Hollywood has prospered by making big, nasty pictures designed to obliterate the senses of people around the world. Californians are busy colonizing the world with inventions  in social media, food, bioscience, and energy. While the American government is withdrawing from space travel, Hawthorne-based Space X is leading a renewed global push for cheaper space exploration.

One could argue that California-based tech executives have assumed some of the “leader of the free world” space once occupied by American politicians. While the lame-duck Illinois president leads from behind, Golden State CEOs—most notably Apple’s Tim Cook—practice foreign diplomacy and wage cyber-war against everyone from American intelligence agencies to European regulators to censors and hackers in the employ of the Peoples Liberation Army. Facebook’s Mark Zuckerberg made a point of learning Mandarin, as successful would-be colonizers do.

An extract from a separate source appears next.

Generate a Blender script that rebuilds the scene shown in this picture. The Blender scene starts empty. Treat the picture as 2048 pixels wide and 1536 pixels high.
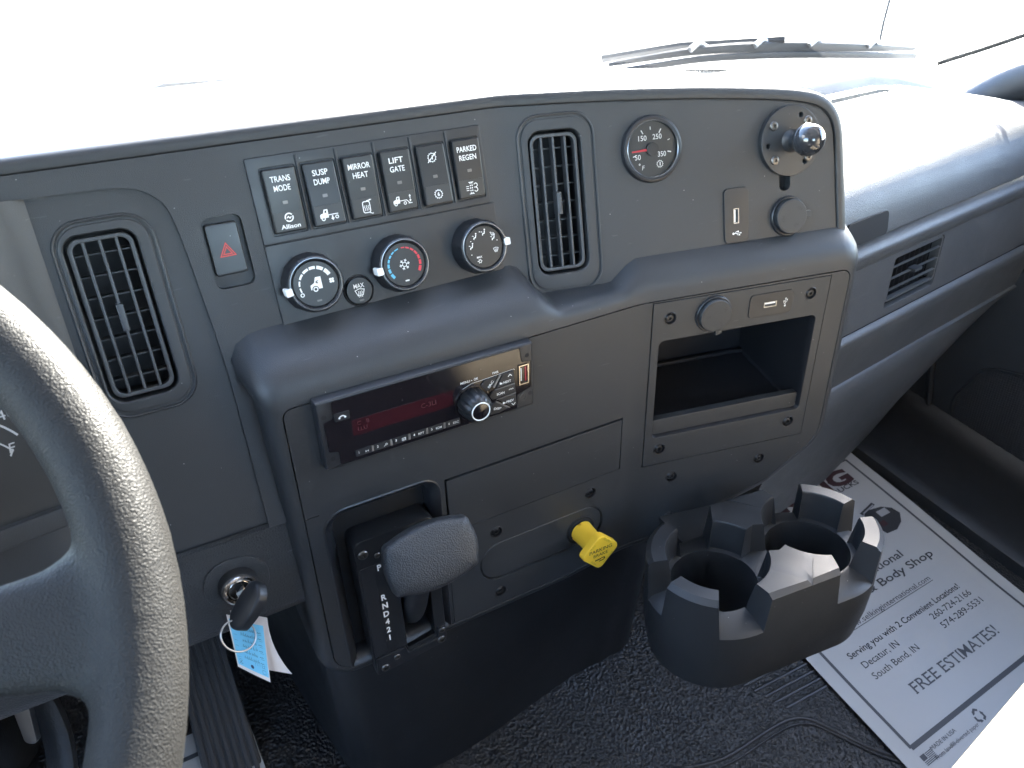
import bpy, bmesh, math, random
from math import sin, cos, pi, radians, sqrt, atan2, hypot
from mathutils import Vector, Matrix
from mathutils.geometry import tessellate_polygon

random.seed(7)
SC = bpy.context.scene
COL = SC.collection

# ------------------------------------------------------------------ camera
cam_d = bpy.data.cameras.new("camera")
cam = bpy.data.objects.new("camera", cam_d)
COL.objects.link(cam)
SC.camera = cam
cam_d.sensor_width = 36.0
cam_d.lens = 27.035
cam_d.clip_start = 0.01
cam_d.clip_end = 500.0
PITCH, ROLL, HEAD = radians(29.3), radians(-2.63), radians(36.3)   # looks down, rolls, heads right of straight ahead
_f = Vector((sin(HEAD) * cos(PITCH), cos(HEAD) * cos(PITCH), -sin(PITCH)))
_r = Vector((cos(HEAD), -sin(HEAD), 0))
_u = _r.cross(_f)
_X = _r * cos(ROLL) + _u * sin(ROLL)
_Y = -_r * sin(ROLL) + _u * cos(ROLL)
cam.matrix_world = Matrix(((_X.x, _Y.x, -_f.x, 0), (_X.y, _Y.y, -_f.y, 0), (_X.z, _Y.z, -_f.z, 0.87), (0, 0, 0, 1)))
cam_d.dof.use_dof = True
cam_d.dof.focus_distance = 0.66
cam_d.dof.aperture_fstop = 15.0

# ------------------------------------------------------------------ world, sun, exposure
SUN_AZ, SUN_EL = radians(56.0), radians(32.0)      # azimuth to the right of straight ahead
world = bpy.data.worlds.new("World")
SC.world = world
world.use_nodes = True
wn = world.node_tree
wn.nodes.clear()
sky = wn.nodes.new("ShaderNodeTexSky")
sky.sky_type = 'NISHITA'
sky.sun_disc = False
sky.sun_elevation = SUN_EL
sky.sun_rotation = SUN_AZ
sky.air_density = 1.0
sky.dust_density = 1.5
bg = wn.nodes.new("ShaderNodeBackground")
bg.inputs[1].default_value = 0.15
wo = wn.nodes.new("ShaderNodeOutputWorld")
wn.links.new(sky.outputs[0], bg.inputs[0])
wn.links.new(bg.outputs[0], wo.inputs[0])
sun_d = bpy.data.lights.new("sun", 'SUN')
sun_d.energy = 3.8
sun_d.angle = radians(0.5)
sun_d.color = (1.0, 0.95, 0.86)
sun = bpy.data.objects.new("sun", sun_d)
COL.objects.link(sun)
_sd = Vector((sin(SUN_AZ) * cos(SUN_EL), cos(SUN_AZ) * cos(SUN_EL), sin(SUN_EL)))
sun.rotation_euler = _sd.to_track_quat('Z', 'Y').to_euler()
sun.location = _sd * 5
vs = SC.view_settings
vs.view_transform = 'Standard'
vs.look = 'None'
vs.gamma = 1.0
vs.exposure = 4.25
vs.use_curve_mapping = False
SC.render.engine = 'CYCLES'
SC.cycles.use_denoising = True
SC.cycles.max_bounces = 8
SC.cycles.diffuse_bounces = 5
SC.cycles.transparent_max_bounces = 12
SC.cycles.sample_clamp_indirect = 6.0

# ------------------------------------------------------------------ materials
MATS = {}

def mat(name, col, rough=0.5, metal=0.0, spec=0.5, bump=None, vary=0.0, coat=0.0, dust=0.0, scratch=0.0):
    """principled material; bump = list of (kind, scale, strength, distance)"""
    m = bpy.data.materials.new(name)
    m.use_nodes = True
    nt = m.node_tree
    b = nt.nodes["Principled BSDF"]
    b.inputs["Base Color"].default_value = (*col, 1)
    b.inputs["Roughness"].default_value = rough
    b.inputs["Metallic"].default_value = metal
    b.inputs["Specular IOR Level"].default_value = spec
    if coat:
        b.inputs["Coat Weight"].default_value = coat
        b.inputs["Coat Roughness"].default_value = 0.08
    tc = nt.nodes.new("ShaderNodeTexCoord")
    geo = nt.nodes.new("ShaderNodeNewGeometry")
    pos = geo.outputs["Position"]
    if vary or dust or scratch:
        n = nt.nodes.new("ShaderNodeTexNoise")
        n.inputs["Scale"].default_value = 14.0
        n.inputs["Detail"].default_value = 6.0
        n.inputs["Roughness"].default_value = 0.65
        nt.links.new(pos, n.inputs["Vector"])
        mr = nt.nodes.new("ShaderNodeMapRange")
        mr.inputs[1].default_value = 0.3
        mr.inputs[2].default_value = 0.7
        mr.inputs[3].default_value = max(0.05, rough - 0.07)
        mr.inputs[4].default_value = min(1.0, rough + 0.07)
        nt.links.new(n.outputs["Fac"], mr.inputs[0])
        nt.links.new(mr.outputs[0], b.inputs["Roughness"])
        mx = nt.nodes.new("ShaderNodeMix")
        mx.data_type = 'RGBA'
        mx.inputs[6].default_value = (*[c * (1 - vary) for c in col], 1)
        mx.inputs[7].default_value = (*[min(1, c * (1 + vary)) for c in col], 1)
        nt.links.new(n.outputs["Fac"], mx.inputs[0])
        last = mx.outputs[2]
        if dust:
            # scattered dust motes and short scuffs
            v = nt.nodes.new("ShaderNodeTexVoronoi")
            v.inputs["Scale"].default_value = 130.0
            v.inputs["Randomness"].default_value = 1.0
            nt.links.new(pos, v.inputs["Vector"])
            lt = nt.nodes.new("ShaderNodeMath")
            lt.operation = 'LESS_THAN'
            lt.inputs[1].default_value = 0.055
            nt.links.new(v.outputs["Distance"], lt.inputs[0])
            sp = nt.nodes.new("ShaderNodeSeparateColor")
            nt.links.new(v.outputs["Color"], sp.inputs[0])
            gt = nt.nodes.new("ShaderNodeMath")
            gt.operation = 'GREATER_THAN'
            gt.inputs[1].default_value = 0.86
            nt.links.new(sp.outputs[0], gt.inputs[0])
            mu = nt.nodes.new("ShaderNodeMath")
            mu.operation = 'MULTIPLY'
            nt.links.new(lt.outputs[0], mu.inputs[0])
            nt.links.new(gt.outputs[0], mu.inputs[1])
            mu2 = nt.nodes.new("ShaderNodeMath")
            mu2.operation = 'MULTIPLY'
            mu2.inputs[1].default_value = dust
            nt.links.new(mu.outputs[0], mu2.inputs[0])
            mx2 = nt.nodes.new("ShaderNodeMix")
            mx2.data_type = 'RGBA'
            mx2.inputs[7].default_value = (0.42, 0.41, 0.39, 1)
            nt.links.new(mu2.outputs[0], mx2.inputs[0])
            nt.links.new(last, mx2.inputs[6])
            last = mx2.outputs[2]
        if scratch:
            mp = nt.nodes.new("ShaderNodeMapping")
            mp.inputs["Rotation"].default_value = (0.5, 0.7, 0.4)
            mp.inputs["Scale"].default_value = (9, 160, 160)
            nt.links.new(pos, mp.inputs["Vector"])
            n2 = nt.nodes.new("ShaderNodeTexNoise")
            n2.inputs["Scale"].default_value = 1.6
            n2.inputs["Detail"].default_value = 3.0
            nt.links.new(mp.outputs[0], n2.inputs["Vector"])
            m3 = nt.nodes.new("ShaderNodeMapRange")
            m3.inputs[1].default_value = 0.70
            m3.inputs[2].default_value = 0.76
            m3.inputs[3].default_value = 0.0
            m3.inputs[4].default_value = scratch
            nt.links.new(n2.outputs["Fac"], m3.inputs[0])
            mx4 = nt.nodes.new("ShaderNodeMix")
            mx4.data_type = 'RGBA'
            mx4.inputs[7].default_value = (0.25, 0.25, 0.25, 1)
            nt.links.new(m3.outputs[0], mx4.inputs[0])
            nt.links.new(last, mx4.inputs[6])
            last = mx4.outputs[2]
        nt.links.new(last, b.inputs["Base Color"])
    prev = None
    for kind, scale, strength, dist in (bump or []):
        if kind == 'noise':
            t = nt.nodes.new("ShaderNodeTexNoise")
            t.inputs["Detail"].default_value = 3.0
            out = t.outputs["Fac"]
        elif kind == 'cell':
            t = nt.nodes.new("ShaderNodeTexVoronoi")
            t.feature = 'SMOOTH_F1'
            out = t.outputs["Distance"]
        else:
            t = nt.nodes.new("ShaderNodeTexVoronoi")
            t.feature = 'DISTANCE_TO_EDGE'
            out = t.outputs["Distance"]
        t.inputs["Scale"].default_value = scale
        nt.links.new(pos, t.inputs["Vector"])
        bp = nt.nodes.new("ShaderNodeBump")
        bp.inputs["Strength"].default_value = strength
        bp.inputs["Distance"].default_value = dist
        nt.links.new(out, bp.inputs["Height"])
        if prev:
            nt.links.new(prev, bp.inputs["Normal"])
        prev = bp.outputs[0]
    if prev:
        nt.links.new(prev, b.inputs["Normal"])
    MATS[name] = m
    return m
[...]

California will never amass all the colonies and protectorates that the British did. But our reach is greater. At its height, the British Empire held sway over only one-fifth of the world’s people, while California firms have convinced more than half the people on earth to carry phones that allows us to track their movements, choices, and behaviors.  California’s virtual empire controls the hearts and minds of more people than any previous empire in history.

Both empires have been delivered big blows by Washington. In the British case, it was George Washington, and the revolution he led, that robbed it of a crucial piece of the empire. In California, it is Washington, D.C.—and its gridlock on energy and immigration policies, not to mention the intrusive surveillance of its intelligence agencies—that have slowed the state’s progress and threaten the credibility of Silicon Valley around the world. European continentals whose ancestors once warred with the British now fight the California empire with European commissions and anti-trust regulations.

The California empire, like when Elizabeth I authorized British raids against Spanish shipping, is not above piracy. And the California empire is finding it difficult to relate to the former jewel of the older empire: India. Recently, the Silicon Valley investor Marc Andreessen, angry at a decision by India’s telecommunications regulatory board that went against Facebook, recently started a firestorm by tweeting that India was better off as a colony.

There are many books offering many reasons why the British lost their empire: arrogance, overreach, wars, doubts about the wisdom of colonization. It remains to be seen if California’s empire can learn from those mistakes, or whether its days too are numbered, on account of its hubris.

Joe Mathews writes the Connecting California column for Zócalo Public Square.